The kneading process was no longer necessary at the A.B.C.
Bread Company
Photo by Ron Lach on

In 1967 the Chorleywood bread process, developed in, yes, you guessed it, Chorleywood in Buckinghamshire, reduced breadmaking time even further, and according to Wikipedia, “As of 2009, 80% of bread made in the United Kingdom, Australia, New Zealand, and India, used the process.”

And in 1928, across the Atlantic, the Chillicothe Baking Company in Missouri sold the very first sliced loaf. In England, the delights of the sliced loaf arrived in 1937, courtesy of the Wonderloaf Bakery in Tottenham, London.

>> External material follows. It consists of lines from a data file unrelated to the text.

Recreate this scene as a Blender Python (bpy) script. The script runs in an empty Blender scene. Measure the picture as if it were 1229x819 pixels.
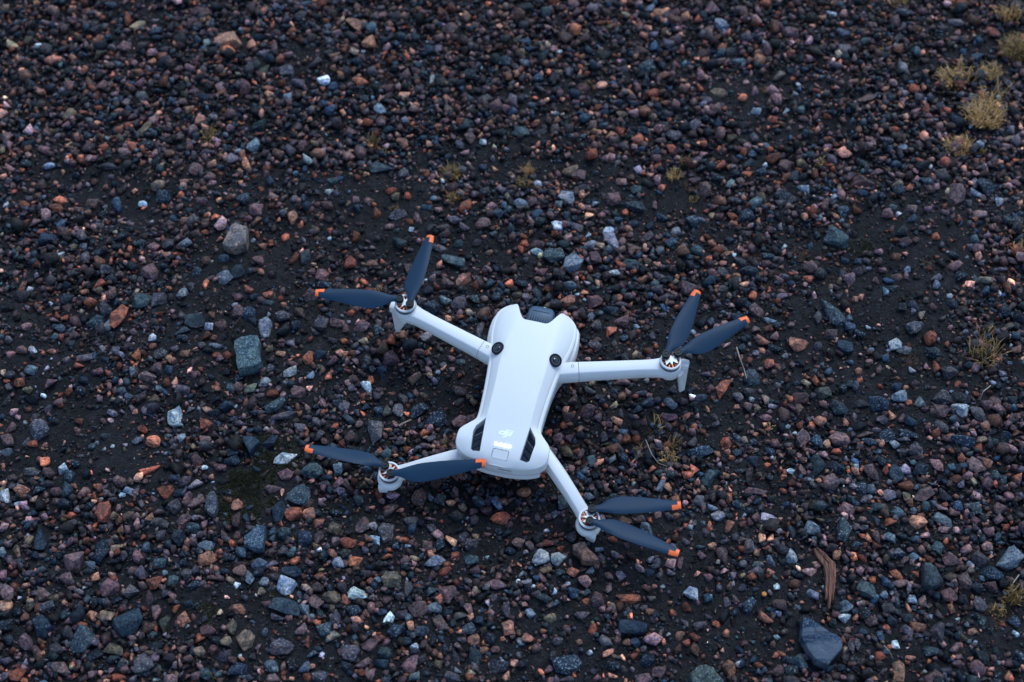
import bpy, bmesh, math, random
import numpy as np
from mathutils import Vector, Matrix, noise as mnoise

R = math.radians
SC = bpy.context.scene
COL = SC.collection

# ------------------------------------------------------------------ camera
TILT, DIST, FPX = R(30.2), 1.272, 50 / 36 * 1229
CAM = Vector((0, -DIST * math.sin(TILT), DIST * math.cos(TILT)))
FW = Vector((0, math.sin(TILT), -math.cos(TILT)))
RT = Vector((1, 0, 0))
UP = RT.cross(FW)
cd = bpy.data.cameras.new('camera')
cam = bpy.data.objects.new('camera', cd)
COL.objects.link(cam)
cam.location = CAM
cam.rotation_euler = (TILT, 0, 0)
cd.lens = 50
cd.sensor_width = 36
cd.clip_start = 0.05
cd.clip_end = 200
cd.dof.use_dof = True
cd.dof.focus_distance = 1.21
cd.dof.aperture_fstop = 4.5
SC.camera = cam

# ------------------------------------------------------------------ sky, sun, exposure
SUN_EL, SUN_AZ = R(52), R(22)          # azimuth measured clockwise from +Y: the bright part of the sky lies ahead
w = bpy.data.worlds.new('World')
SC.world = w
w.use_nodes = True
wn = w.node_tree.nodes
sky = wn.new('ShaderNodeTexSky')
sky.sky_type = 'NISHITA'
sky.sun_disc = False
sky.sun_elevation = SUN_EL
sky.sun_rotation = SUN_AZ
sky.air_density = 1.0
sky.dust_density = 0.6
sky.ozone_density = 4.0
bg = wn['Background']
bg.inputs['Strength'].default_value = 0.125
w.node_tree.links.new(sky.outputs['Color'], bg.inputs['Color'])
sl = bpy.data.lights.new('sun', 'SUN')
sl.energy = 1.15
sl.angle = R(34)
sl.color = (0.80, 0.95, 1.0)
so = bpy.data.objects.new('sun', sl)
COL.objects.link(so)
sd = Vector((math.sin(SUN_AZ) * math.cos(SUN_EL), math.cos(SUN_AZ) * math.cos(SUN_EL), math.sin(SUN_EL)))
so.rotation_euler = sd.to_track_quat('Z', 'Y').to_euler()
so.location = sd * 5
SC.view_settings.view_transform = 'Standard'
SC.view_settings.look = 'None'
SC.view_settings.gamma = 1
SC.view_settings.exposure = 1.02

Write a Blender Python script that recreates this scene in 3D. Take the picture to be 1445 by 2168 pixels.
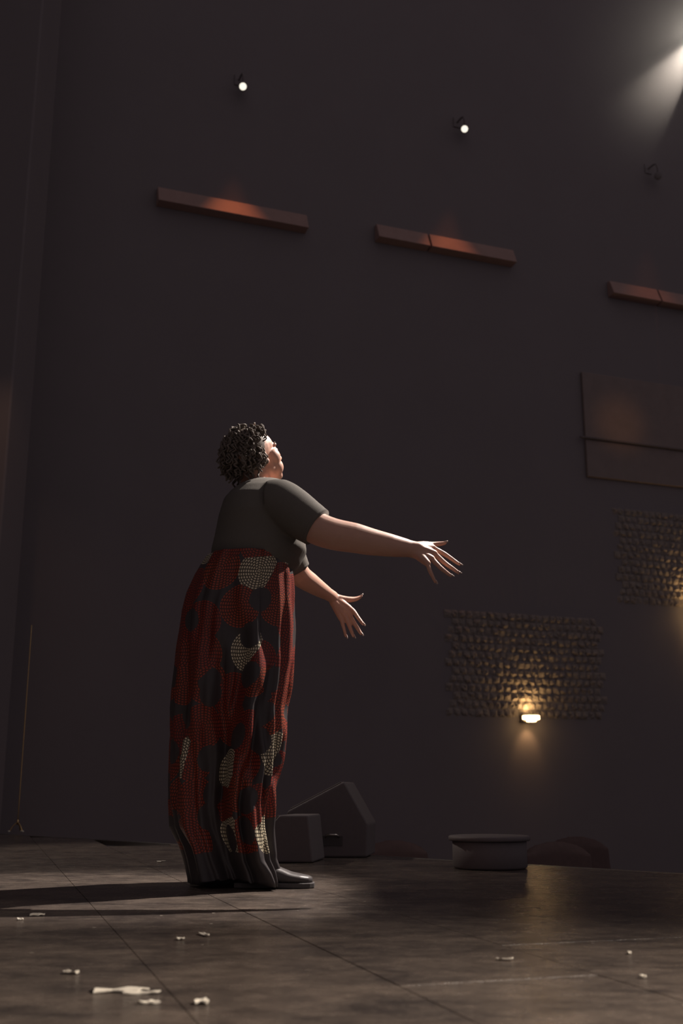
import bpy, bmesh, math, random
from mathutils import Vector, Matrix, noise
S = bpy.context.scene
for o in list(bpy.data.objects): bpy.data.objects.remove(o)
col = S.collection
R = math.radians
# ------------------------------------------------------------------ camera
F = 2300.0; PITCH = R(14.3); CH = 0.323
cd = bpy.data.cameras.new('camera'); cam = bpy.data.objects.new('camera', cd); col.objects.link(cam)
cam.location = (0, 0, CH); cam.rotation_euler = (R(90) + PITCH, 0, 0)
cd.sensor_fit = 'VERTICAL'; cd.sensor_height = 36; cd.lens = F / 2168 * 36; cd.clip_start = .02
cd.dof.use_dof = True; cd.dof.focus_distance = 3.95; cd.dof.aperture_fstop = 4.0
S.camera = cam
# ------------------------------------------------------------------ world, exposure
W = bpy.data.worlds.new('world'); S.world = W; W.use_nodes = True
bg = W.node_tree.nodes['Background']; bg.inputs[0].default_value = (1.10, .93, 1.0, 1); bg.inputs[1].default_value = .119
vs = S.view_settings; vs.view_transform = 'Standard'; vs.look = 'None'; vs.gamma = 1; vs.exposure = 0; vs.use_curve_mapping = False
# ------------------------------------------------------------------ main lamps
def lamp(name, kind, loc, power, colr, target=None, angle=None, blend=.3, size=.05):
    l = bpy.data.lights.new(name, kind); l.energy = power; l.color = colr
    if kind != 'AREA': l.shadow_soft_size = size
    if kind == 'SPOT': l.spot_size = R(angle); l.spot_blend = blend
    if kind == 'AREA': l.size = size
    o = bpy.data.objects.new(name, l); col.objects.link(o); o.location = loc
    if target is not None:
        o.rotation_euler = (Vector(target) - Vector(loc)).to_track_quat('-Z', 'Y').to_euler()
    return o
KEY = Vector((2.2, 5.6, 4.75))
lamp('key_light', 'SPOT', KEY, 2650, (1, .89, .81), (-.17, 4.0, 1.22), 25, .7, .007)
lamp('rear_wash_light', 'SPOT', (-3.4, 7.6, 4.2), 300, (1, .86, .74), (-.75, 5.75, 0), 36, .6, .08)
lamp('front_flood_light', 'SPOT', (3.0, 1.0, 2.6), 1280, (1, .88, .76), (.3, .75, 0), 72, 1.0, .12)
lamp('side_light', 'SPOT', (-2.6, 1.6, 1.5), 7, (1, .78, .62), (-.5, 3.9, .15), 19, 1, .2)
# ------------------------------------------------------------------ helpers
cP, sP = math.cos(PITCH), math.sin(PITCH)
def P(px, py, Y):
    v = 1084 - py; d = Vector((px - 722.5, F * cP - v * sP, F * sP + v * cP)); return Vector((0, 0, CH)) + d * (Y / d.y)
def G(px, py, z=0.0):
    v = 1084 - py; d = Vector((px - 722.5, F * cP - v * sP, F * sP + v * cP)); return Vector((0, 0, CH)) + d * ((z - CH) / d.z)
def tag(o, label=None, cat=None, group=None, kind=None):
    for k, v in (('label', label), ('category', cat), ('group', group), ('kind', kind)):
        if v: o[k] = v
    return o
def empty(name, loc, label=None, cat=None, group=None, rz=0):
    o = bpy.data.objects.new(name, None); col.objects.link(o); o.location = loc; o.rotation_euler = (0, 0, rz); o.empty_display_size = .05
    return tag(o, label, cat, group)
class MB:
    def __init__(s): s.v = []; s.f = []
    def add(s, vs, fs):
        n = len(s.v); s.v += [tuple(v) for v in vs]; s.f += [tuple(i + n for i in f) for f in fs]
    def box(s, lo, hi, M=None):
        vs = [Vector((x, y, z)) for x in (lo[0], hi[0]) for y in (lo[1], hi[1]) for z in (lo[2], hi[2])]
        if M: vs = [M @ v for v in vs]
        s.add(vs, [(0, 1, 3, 2), (4, 6, 7, 5), (0, 4, 5, 1), (2, 3, 7, 6), (0, 2, 6, 4), (1, 5, 7, 3)])
    def ell(s, c, r, M=None, n=20, m=12):
        vs = []; fs = []
        for j in range(1, m):
            t = math.pi * j / m
            for i in range(n):
                a = 2 * math.pi * i / n; vs.append(Vector((r[0] * math.sin(t) * math.cos(a), r[1] * math.sin(t) * math.sin(a), r[2] * math.cos(t))) + Vector(c))
        vs += [Vector(c) + Vector((0, 0, r[2])), Vector(c) - Vector((0, 0, r[2]))]
        if M: vs = [M @ v for v in vs]
        for j in range(m - 2):
            for i in range(n): k = (i + 1) % n; fs.append((j * n + i, (j + 1) * n + i, (j + 1) * n + k, j * n + k))
        T = len(vs) - 2; B = T + 1
        for i in range(n): k = (i + 1) % n; fs.append((T, i, k)); fs.append((B, (m - 2) * n + k, (m - 2) * n + i))
        s.add(vs, fs)
    def tube(s, pts, rad, n=14, up=(0, 0, 1), cap='round', sub=3):
        """pts: points; rad: r or (ra, rb) each; ra along the side axis, rb along up"""
        pts = [Vector(p) for p in pts]; rad = [(r, r) if not isinstance(r, tuple) else r for r in rad]
        if sub > 1 and len(pts) > 2:
            q = []; rr = []
            for i in range(len(pts) - 1):
                p0 = pts[max(i - 1, 0)]; p1 = pts[i]; p2 = pts[i + 1]; p3 = pts[min(i + 2, len(pts) - 1)]
                for k in range(sub):
                    t = k / sub
                    q.append(.5 * ((2 * p1) + (p2 - p0) * t + (2 * p0 - 5 * p1 + 4 * p2 - p3) * t * t + (3 * p1 - p0 - 3 * p2 + p3) * t ** 3))
                    rr.append(tuple(rad[i][a] * (1 - t) + rad[i + 1][a] * t for a in (0, 1)))
            q.append(pts[-1]); rr.append(rad[-1]); pts, rad = q, rr
        if cap == 'round':
            a = (pts[0] - pts[1]).normalized(); b = (pts[-1] - pts[-2]).normalized(); r0 = min(rad[0]); r1 = min(rad[-1])
            pre = [(pts[0] + a * r0 * math.sin(x), tuple(v * math.cos(x) for v in rad[0])) for x in (1.4, 1.0, .5)]
            post = [(pts[-1] + b * r1 * math.sin(x), tuple(v * math.cos(x) for v in rad[-1])) for x in (.5, 1.0, 1.4)]
            pts = [p for p, _ in pre] + pts + [p for p, _ in post]; rad = [r for _, r in pre] + rad + [r for _, r in post]
        N = len(pts); vs = []; fs = []; U = Vector(up)
        for i, p in enumerate(pts):
            d = (pts[min(i + 1, N - 1)] - pts[max(i - 1, 0)]).normalized()
            side = d.cross(U)
            if side.length < 1e-4: side = d.cross(Vector((0, 1, 0)))
            side.normalize(); u = side.cross(d).normalized(); U = u
            for k in range(n):
                a = 2 * math.pi * k / n; vs.append(p + side * rad[i][0] * math.cos(a) + u * rad[i][1] * math.sin(a))
        for i in range(N - 1):
            for k in range(n): m = (k + 1) % n; fs.append((i * n + k, i * n + m, (i + 1) * n + m, (i + 1) * n + k))
        fs.append(tuple(range(n))[::-1]); fs.append(tuple((N - 1) * n + k for k in range(n)))
        s.add(vs, fs)
    def lathe(s, prof, M=None, n=24):
        vs = []; fs = []
        for r, z in prof:
            for k in range(n): a = 2 * math.pi * k / n; vs.append(Vector((r * math.cos(a), r * math.sin(a), z)))
        if M: vs = [M @ v for v in vs]
        for i in range(len(prof) - 1):
            for k in range(n): m = (k + 1) % n; fs.append((i * n + k, i * n + m, (i + 1) * n + m, (i + 1) * n + k))
        fs.append(tuple(range(n))[::-1]); fs.append(tuple((len(prof) - 1) * n + k for k in range(n)))
        s.add(vs, fs)
    def prism(s, poly, z0, z1, M=None):
        n = len(poly); vs = [Vector((p[0], p[1], z0)) for p in poly] + [Vector((p[0], p[1], z1)) for p in poly]
        if M: vs = [M @ v for v in vs]
        s.add(vs, [tuple(range(n))[::-1], tuple(range(n, 2 * n))] + [(i, (i + 1) % n, n + (i + 1) % n, n + i) for i in range(n)])
    def mesh(s, name):
        me = bpy.data.meshes.new(name); me.from_pydata(s.v, [], s.f)
        bm = bmesh.new(); bm.from_mesh(me); bmesh.ops.recalc_face_normals(bm, faces=bm.faces); bm.to_mesh(me); bm.free(); me.update(); return me
    def build(s, name, mat, parent=None, smooth=False, bevel=0, remesh=0, iters=0, loc=None):
        me = s.mesh(name); return link(name, me, mat, parent, smooth, bevel, remesh, iters, loc)
def bake(o):
    dg = bpy.context.evaluated_depsgraph_get(); dg.update()
    me = bpy.data.meshes.new_from_object(o.evaluated_get(dg)); o.modifiers.clear(); o.data = me
def link(name, me, mat, parent=None, smooth=False, bevel=0, remesh=0, iters=0, loc=None):
    o = bpy.data.objects.new(name, me); col.objects.link(o); me.materials.clear(); me.materials.append(mat)
    if parent:
        o.parent = parent
        if loc is None:   # verts given in world space
            Mi = (Matrix.Translation(parent.location) @ parent.rotation_euler.to_matrix().to_4x4())
            q = parent
            if parent.parent: Mi = (Matrix.Translation(parent.parent.location) @ parent.parent.rotation_euler.to_matrix().to_4x4()) @ Mi
            me.transform(Mi.inverted())
        else: o.location = loc
    elif loc is not None: o.location = loc
    if remesh:
        m = o.modifiers.new('r', 'REMESH'); m.mode = 'VOXEL'; m.voxel_size = remesh; m.use_smooth_shade = True
        if iters: m = o.modifiers.new('s', 'SMOOTH'); m.factor = .5; m.iterations = iters
        bake(o); o.data.materials.clear(); o.data.materials.append(mat); o.data.name = name
    if bevel:
        m = o.modifiers.new('b', 'BEVEL'); m.width = bevel; m.segments = 2; m.limit_method = 'ANGLE'; bake(o)
    if smooth:
        for p in o.data.polygons: p.use_smooth = True
    return o
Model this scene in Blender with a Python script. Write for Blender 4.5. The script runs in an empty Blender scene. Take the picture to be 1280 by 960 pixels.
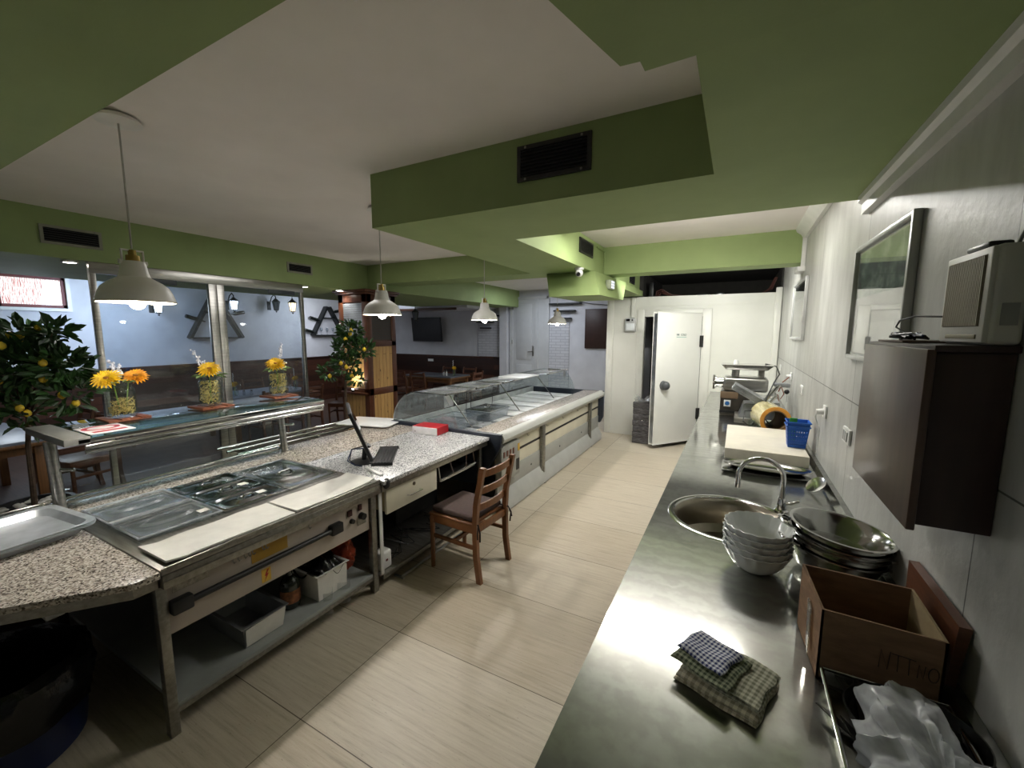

By the 1950’s, the majority of bread sales were both pre-sliced and pre-packaged.

Sliced white bread in Chilliclothe

The tide had certainly turned for the working classes with widely available and affordable sliced white bread in all its sandwichy glory and convenience.

But even as white bread began its journey into everyone’s homes, slowly but surely a section of educated people in England were beginning to turn their backs on white bread and recognise the nutritional value of brown bread.

As early as 1800, George III ate brown bread in an attempt to convert people to its value, but the crowds responded to his iniative by simply nicknaming him ” Brown George”.

But in 1865 the discovery of the advantages of bran on health meant that brown bread had commenced its comeback. From its lowly beginnings, brown bread slowly shrugged off its negative image and rose again in popularity as the public gained more knowledge and information on food and nutrition. Food could be questioned once people did not have to worry where it was coming from and had options, unlike previous eras.

We all have our preferences for types of bread but today it is generally held that brown bread is indeed of a higher nutritional value than white, and certainly more so than pre-packaged sliced white bread. The wheel has come full circle.